Spectral filtering of dual lasers with a high-finesse length-tunable cavity for rubidium atom Rydberg excitation*

Abstract

We propose and demonstrate an alternative method for spectral filtering and frequency stabilization of both 780-nm and 960-nm lasers using a high-finesse length-tunable cavity (HFLTC). Firstly, the length of HFLTC is stabilized to a commercial frequency reference. Then, the two lasers are locked to this HFLTC using the Pound–Drever–Hall (PDH) method which can narrow the linewidths and stabilize the frequencies of both lasers simultaneously. Finally, the transmitted lasers of HFLTC with each power up to about 100 μW, which act as seed lasers, are amplified using the injection locking method for single-atom Rydberg excitation.
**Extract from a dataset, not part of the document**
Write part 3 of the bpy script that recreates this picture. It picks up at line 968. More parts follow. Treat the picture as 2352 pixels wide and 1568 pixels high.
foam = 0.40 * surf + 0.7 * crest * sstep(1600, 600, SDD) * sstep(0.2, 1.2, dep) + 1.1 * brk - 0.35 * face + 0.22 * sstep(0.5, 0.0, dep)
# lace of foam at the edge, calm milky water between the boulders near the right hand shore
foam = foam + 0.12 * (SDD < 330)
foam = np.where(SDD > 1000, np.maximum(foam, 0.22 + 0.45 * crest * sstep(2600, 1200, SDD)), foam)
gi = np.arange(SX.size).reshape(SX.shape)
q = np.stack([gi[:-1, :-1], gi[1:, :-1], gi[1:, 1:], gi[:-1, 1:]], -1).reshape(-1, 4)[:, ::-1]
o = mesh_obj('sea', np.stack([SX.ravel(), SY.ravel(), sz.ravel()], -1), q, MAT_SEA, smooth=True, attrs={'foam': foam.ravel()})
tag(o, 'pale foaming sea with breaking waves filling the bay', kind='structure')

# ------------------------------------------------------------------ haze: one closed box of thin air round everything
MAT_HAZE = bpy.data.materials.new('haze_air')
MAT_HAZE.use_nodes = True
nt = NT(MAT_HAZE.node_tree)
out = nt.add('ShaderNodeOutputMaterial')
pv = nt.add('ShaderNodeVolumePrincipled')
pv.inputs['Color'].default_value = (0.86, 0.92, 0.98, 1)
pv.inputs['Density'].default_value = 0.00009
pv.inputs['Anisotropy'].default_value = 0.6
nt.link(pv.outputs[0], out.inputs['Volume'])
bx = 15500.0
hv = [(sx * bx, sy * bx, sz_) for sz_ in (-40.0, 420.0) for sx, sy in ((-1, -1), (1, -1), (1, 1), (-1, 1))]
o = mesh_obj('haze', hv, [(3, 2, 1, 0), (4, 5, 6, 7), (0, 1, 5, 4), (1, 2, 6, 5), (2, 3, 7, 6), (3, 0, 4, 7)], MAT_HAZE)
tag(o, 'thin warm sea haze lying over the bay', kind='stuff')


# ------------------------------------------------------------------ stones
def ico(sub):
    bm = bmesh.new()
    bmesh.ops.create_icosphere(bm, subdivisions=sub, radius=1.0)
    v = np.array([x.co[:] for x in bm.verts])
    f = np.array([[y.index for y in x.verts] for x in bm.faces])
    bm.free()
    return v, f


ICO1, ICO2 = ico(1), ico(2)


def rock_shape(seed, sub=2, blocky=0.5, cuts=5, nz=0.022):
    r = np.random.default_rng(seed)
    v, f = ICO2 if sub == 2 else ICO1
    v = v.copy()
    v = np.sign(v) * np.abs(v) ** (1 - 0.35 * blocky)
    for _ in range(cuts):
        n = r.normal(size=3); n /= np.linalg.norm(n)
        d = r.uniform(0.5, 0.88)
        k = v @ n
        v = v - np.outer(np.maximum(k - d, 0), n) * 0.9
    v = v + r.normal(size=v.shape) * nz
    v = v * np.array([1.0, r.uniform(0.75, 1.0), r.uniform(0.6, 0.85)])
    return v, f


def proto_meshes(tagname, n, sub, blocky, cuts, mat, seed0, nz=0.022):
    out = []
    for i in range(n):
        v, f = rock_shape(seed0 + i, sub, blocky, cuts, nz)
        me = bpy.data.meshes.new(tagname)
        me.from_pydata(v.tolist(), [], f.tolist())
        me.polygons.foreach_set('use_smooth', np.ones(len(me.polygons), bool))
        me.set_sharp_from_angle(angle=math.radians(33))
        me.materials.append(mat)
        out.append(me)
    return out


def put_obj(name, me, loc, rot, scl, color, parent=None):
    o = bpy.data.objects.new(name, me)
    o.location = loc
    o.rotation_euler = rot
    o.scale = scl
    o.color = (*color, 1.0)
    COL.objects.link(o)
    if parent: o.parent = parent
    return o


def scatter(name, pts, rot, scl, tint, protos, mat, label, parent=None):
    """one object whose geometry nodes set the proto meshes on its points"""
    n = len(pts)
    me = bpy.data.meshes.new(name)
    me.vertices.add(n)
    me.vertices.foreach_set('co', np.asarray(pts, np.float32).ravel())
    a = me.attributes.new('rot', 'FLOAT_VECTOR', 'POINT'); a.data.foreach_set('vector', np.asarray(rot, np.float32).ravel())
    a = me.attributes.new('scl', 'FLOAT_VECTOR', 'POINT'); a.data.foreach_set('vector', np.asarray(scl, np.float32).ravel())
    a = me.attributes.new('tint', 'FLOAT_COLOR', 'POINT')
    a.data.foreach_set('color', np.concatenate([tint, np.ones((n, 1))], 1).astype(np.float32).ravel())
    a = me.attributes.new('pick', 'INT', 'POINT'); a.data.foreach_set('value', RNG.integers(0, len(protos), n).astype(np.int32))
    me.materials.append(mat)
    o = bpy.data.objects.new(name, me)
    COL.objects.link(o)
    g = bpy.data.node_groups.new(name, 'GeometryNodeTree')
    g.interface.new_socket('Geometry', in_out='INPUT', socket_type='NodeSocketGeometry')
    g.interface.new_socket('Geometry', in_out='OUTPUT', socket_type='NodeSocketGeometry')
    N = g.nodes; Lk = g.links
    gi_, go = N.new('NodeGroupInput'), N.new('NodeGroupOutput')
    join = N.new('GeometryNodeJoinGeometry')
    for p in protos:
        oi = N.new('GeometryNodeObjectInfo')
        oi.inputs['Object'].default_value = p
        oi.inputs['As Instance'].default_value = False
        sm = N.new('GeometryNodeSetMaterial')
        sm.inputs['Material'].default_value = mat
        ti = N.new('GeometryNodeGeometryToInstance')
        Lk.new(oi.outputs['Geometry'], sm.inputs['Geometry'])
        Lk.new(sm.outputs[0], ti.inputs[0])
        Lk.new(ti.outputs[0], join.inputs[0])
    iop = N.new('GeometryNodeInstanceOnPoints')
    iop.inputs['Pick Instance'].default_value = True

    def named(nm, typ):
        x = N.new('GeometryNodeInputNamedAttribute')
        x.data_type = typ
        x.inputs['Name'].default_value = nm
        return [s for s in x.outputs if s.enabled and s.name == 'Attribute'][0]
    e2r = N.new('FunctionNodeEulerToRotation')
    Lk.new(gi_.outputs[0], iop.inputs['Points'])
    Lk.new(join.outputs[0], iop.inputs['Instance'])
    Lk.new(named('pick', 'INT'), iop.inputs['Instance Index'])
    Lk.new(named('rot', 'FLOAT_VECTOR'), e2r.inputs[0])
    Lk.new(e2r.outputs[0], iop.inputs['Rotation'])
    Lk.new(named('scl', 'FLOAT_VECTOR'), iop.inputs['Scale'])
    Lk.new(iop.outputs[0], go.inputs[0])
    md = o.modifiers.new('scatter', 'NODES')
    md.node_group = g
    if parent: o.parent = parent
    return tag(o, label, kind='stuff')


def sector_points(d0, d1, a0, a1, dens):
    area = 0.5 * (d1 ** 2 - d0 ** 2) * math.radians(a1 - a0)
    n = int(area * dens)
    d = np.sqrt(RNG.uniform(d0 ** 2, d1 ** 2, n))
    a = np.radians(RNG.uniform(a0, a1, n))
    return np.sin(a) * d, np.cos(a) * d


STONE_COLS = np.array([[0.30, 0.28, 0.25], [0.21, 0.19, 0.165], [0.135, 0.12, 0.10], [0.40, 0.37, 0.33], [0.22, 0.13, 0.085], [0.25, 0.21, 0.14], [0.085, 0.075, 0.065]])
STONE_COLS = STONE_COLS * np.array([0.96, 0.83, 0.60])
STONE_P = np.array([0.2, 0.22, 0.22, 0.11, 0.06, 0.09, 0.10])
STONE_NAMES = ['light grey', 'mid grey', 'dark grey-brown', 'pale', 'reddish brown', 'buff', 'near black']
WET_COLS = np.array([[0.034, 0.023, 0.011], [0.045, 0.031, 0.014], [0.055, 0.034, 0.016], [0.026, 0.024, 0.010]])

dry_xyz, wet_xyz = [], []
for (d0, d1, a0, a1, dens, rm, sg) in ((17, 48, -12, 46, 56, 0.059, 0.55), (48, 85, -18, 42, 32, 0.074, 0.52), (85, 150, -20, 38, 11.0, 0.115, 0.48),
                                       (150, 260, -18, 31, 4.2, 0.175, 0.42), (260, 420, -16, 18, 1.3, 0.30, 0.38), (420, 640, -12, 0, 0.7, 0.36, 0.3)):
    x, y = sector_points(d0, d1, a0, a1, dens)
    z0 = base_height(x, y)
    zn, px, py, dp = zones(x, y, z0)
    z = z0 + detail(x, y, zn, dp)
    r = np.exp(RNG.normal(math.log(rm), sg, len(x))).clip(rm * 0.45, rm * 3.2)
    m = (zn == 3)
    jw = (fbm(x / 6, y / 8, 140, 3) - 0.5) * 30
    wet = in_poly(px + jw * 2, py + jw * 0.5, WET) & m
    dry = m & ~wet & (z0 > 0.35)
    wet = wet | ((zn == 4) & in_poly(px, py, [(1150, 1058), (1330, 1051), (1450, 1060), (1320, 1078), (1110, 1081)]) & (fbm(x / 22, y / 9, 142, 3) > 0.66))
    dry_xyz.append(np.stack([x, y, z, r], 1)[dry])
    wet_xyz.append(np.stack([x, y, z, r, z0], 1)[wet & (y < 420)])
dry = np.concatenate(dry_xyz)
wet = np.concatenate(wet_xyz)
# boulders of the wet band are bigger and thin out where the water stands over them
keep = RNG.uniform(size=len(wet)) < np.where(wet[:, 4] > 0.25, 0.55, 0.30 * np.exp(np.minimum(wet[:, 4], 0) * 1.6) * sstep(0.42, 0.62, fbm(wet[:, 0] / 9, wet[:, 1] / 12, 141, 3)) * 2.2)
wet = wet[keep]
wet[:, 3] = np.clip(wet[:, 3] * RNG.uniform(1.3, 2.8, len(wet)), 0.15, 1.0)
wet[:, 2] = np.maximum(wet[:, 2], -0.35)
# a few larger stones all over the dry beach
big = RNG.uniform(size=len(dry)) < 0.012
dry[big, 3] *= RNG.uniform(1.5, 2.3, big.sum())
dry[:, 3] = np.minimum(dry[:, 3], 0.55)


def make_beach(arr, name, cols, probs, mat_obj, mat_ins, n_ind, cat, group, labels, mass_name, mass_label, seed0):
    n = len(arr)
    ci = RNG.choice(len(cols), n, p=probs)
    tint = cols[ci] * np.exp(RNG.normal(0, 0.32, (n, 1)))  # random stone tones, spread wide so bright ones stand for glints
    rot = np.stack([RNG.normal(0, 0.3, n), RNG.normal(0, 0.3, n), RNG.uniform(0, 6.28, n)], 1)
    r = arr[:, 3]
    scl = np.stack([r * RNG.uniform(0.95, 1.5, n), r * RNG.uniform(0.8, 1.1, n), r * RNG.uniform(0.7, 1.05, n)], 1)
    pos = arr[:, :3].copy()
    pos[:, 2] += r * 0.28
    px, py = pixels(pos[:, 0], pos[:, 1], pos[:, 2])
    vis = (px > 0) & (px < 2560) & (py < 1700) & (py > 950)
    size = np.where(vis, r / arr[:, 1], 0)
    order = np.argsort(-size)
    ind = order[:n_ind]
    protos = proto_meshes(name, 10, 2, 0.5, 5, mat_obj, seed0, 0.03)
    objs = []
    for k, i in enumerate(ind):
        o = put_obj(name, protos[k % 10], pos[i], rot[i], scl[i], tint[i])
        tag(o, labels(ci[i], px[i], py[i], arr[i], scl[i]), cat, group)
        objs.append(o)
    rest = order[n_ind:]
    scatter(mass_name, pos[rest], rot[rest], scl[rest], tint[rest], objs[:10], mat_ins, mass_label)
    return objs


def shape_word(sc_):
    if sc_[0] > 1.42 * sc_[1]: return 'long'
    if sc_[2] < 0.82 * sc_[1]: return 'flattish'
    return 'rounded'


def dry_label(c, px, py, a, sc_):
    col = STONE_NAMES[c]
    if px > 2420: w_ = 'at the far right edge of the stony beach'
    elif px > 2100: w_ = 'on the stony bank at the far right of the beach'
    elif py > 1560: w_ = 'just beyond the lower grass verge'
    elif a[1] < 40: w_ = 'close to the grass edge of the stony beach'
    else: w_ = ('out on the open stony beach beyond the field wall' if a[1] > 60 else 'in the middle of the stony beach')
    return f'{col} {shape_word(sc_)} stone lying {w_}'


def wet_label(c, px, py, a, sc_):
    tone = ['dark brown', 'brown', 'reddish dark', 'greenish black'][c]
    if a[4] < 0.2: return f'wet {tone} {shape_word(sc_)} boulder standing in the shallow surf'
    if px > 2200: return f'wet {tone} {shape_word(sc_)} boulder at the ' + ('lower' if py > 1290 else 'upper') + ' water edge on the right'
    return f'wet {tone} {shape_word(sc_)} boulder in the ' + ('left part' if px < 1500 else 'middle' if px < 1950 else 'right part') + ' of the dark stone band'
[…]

The linewidths of obtained lasers are narrowed to be less than 1 kHz, meanwhile the obtained lasers’ phase noise around 750 kHz are suppressed about 30 dB. With the spectrally filtered lasers, we demonstrate a Rabi oscillation between the ground state and Rydberg state of single-atoms in an optical trap tweezer with a decay time of (67 ± 37) μs, which is almost not affected by laser phase noise. We found that the maximum short-term laser frequency fluctuation of a single excitation lasers is at ∼3.3 kHz and the maximum long-term laser frequency drift of a single laser is ∼46 kHz during one month. Our work develops a stable and repeatable method to provide multiple laser sources of ultra-low phase noise, narrow linewidth, and excellent frequency stability, which is essential for high precision atomic experiments, such as neutral atom quantum computing, quantum simulation, quantum metrology, and so on.